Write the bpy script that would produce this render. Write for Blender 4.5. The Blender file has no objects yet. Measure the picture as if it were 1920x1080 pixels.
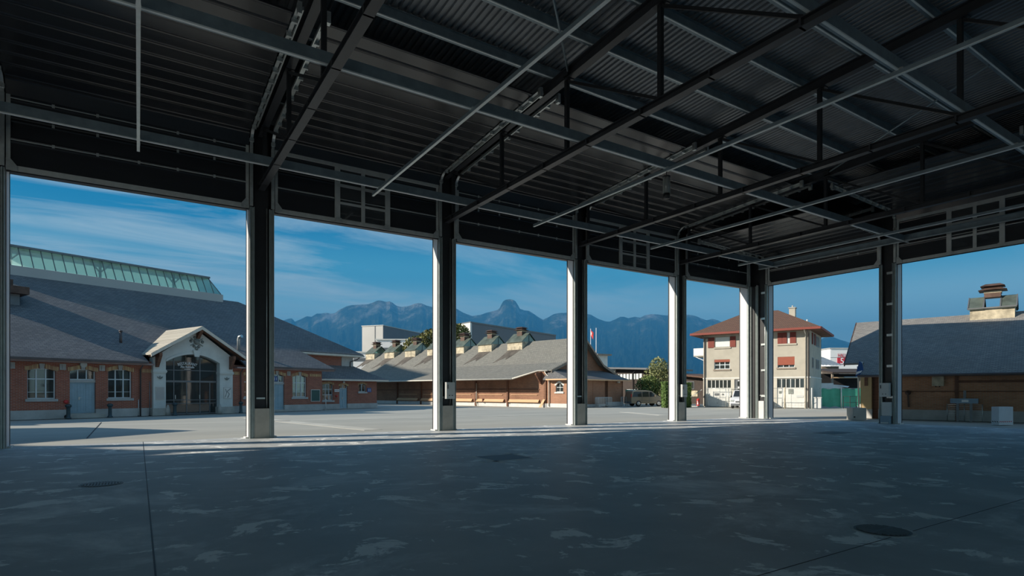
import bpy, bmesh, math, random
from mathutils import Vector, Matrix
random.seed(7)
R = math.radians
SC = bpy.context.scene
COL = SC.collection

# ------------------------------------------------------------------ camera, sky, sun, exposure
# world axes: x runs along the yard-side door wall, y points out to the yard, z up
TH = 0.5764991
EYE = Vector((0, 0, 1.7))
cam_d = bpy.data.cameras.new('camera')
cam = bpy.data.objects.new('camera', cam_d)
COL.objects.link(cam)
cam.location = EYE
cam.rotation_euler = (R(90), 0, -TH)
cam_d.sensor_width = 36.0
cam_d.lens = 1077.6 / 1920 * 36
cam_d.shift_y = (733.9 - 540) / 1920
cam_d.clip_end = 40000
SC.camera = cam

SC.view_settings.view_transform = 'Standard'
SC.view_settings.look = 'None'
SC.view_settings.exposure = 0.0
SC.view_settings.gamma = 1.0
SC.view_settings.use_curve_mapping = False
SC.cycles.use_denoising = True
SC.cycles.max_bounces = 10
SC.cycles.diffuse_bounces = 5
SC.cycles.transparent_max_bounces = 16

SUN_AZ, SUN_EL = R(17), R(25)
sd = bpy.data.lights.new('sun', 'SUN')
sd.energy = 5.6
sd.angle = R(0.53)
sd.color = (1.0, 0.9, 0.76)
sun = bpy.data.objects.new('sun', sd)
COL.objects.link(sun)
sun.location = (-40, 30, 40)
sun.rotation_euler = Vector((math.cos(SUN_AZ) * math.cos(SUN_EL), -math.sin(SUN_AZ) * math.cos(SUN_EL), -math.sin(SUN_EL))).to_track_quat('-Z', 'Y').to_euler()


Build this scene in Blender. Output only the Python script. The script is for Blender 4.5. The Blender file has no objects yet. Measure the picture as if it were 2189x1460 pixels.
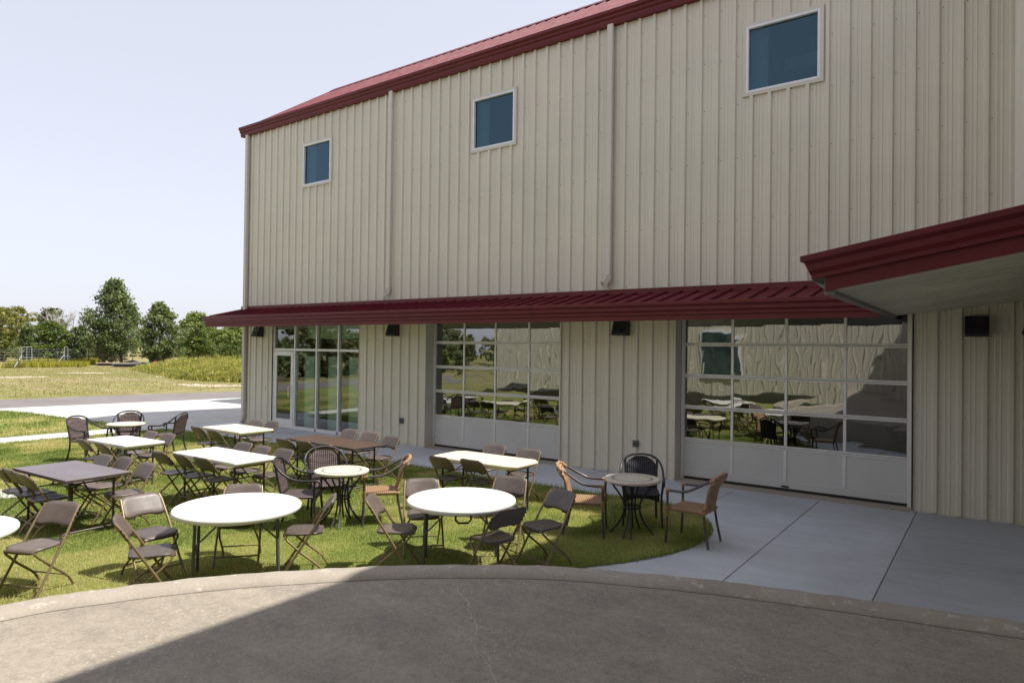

---

Each record should be quoted exactly, with the images omitted.

Write the bpy script that would produce this render. Write for Blender 4.5. The Blender file has no objects yet. Measure the picture as if it were 1920x1080 pixels.
import bpy, bmesh, math, random
from mathutils import Vector, Matrix
random.seed(7)
R = math.radians
SC = bpy.context.scene
COL = SC.collection

# ------------------------------------------------------------------ camera, sky, sun, exposure
# world axes: x runs along the yard-side door wall, y points out to the yard, z up
TH = 0.5764991
EYE = Vector((0, 0, 1.7))
cam_d = bpy.data.cameras.new('camera')
cam = bpy.data.objects.new('camera', cam_d)
COL.objects.link(cam)
cam.location = EYE
cam.rotation_euler = (R(90), 0, -TH)
cam_d.sensor_width = 36.0
cam_d.lens = 1077.6 / 1920 * 36
cam_d.shift_y = (733.9 - 540) / 1920
cam_d.clip_end = 40000
SC.camera = cam

SC.view_settings.view_transform = 'Standard'
SC.view_settings.look = 'None'
SC.view_settings.exposure = 0.0
SC.view_settings.gamma = 1.0
SC.view_settings.use_curve_mapping = False
SC.cycles.use_denoising = True
SC.cycles.max_bounces = 10
SC.cycles.diffuse_bounces = 5
SC.cycles.transparent_max_bounces = 16

SUN_AZ, SUN_EL = R(17), R(25)
sd = bpy.data.lights.new('sun', 'SUN')
sd.energy = 5.6
sd.angle = R(0.53)
sd.color = (1.0, 0.9, 0.76)
sun = bpy.data.objects.new('sun', sd)
COL.objects.link(sun)
sun.location = (-40, 30, 40)
sun.rotation_euler = Vector((math.cos(SUN_AZ) * math.cos(SUN_EL), -math.sin(SUN_AZ) * math.cos(SUN_EL), -math.sin(SUN_EL))).to_track_quat('-Z', 'Y').to_euler()


Build this scene in Blender. Output only the Python script. The script is for Blender 4.5. The Blender file has no objects yet. Measure the picture as if it were 2189x1460 pixels.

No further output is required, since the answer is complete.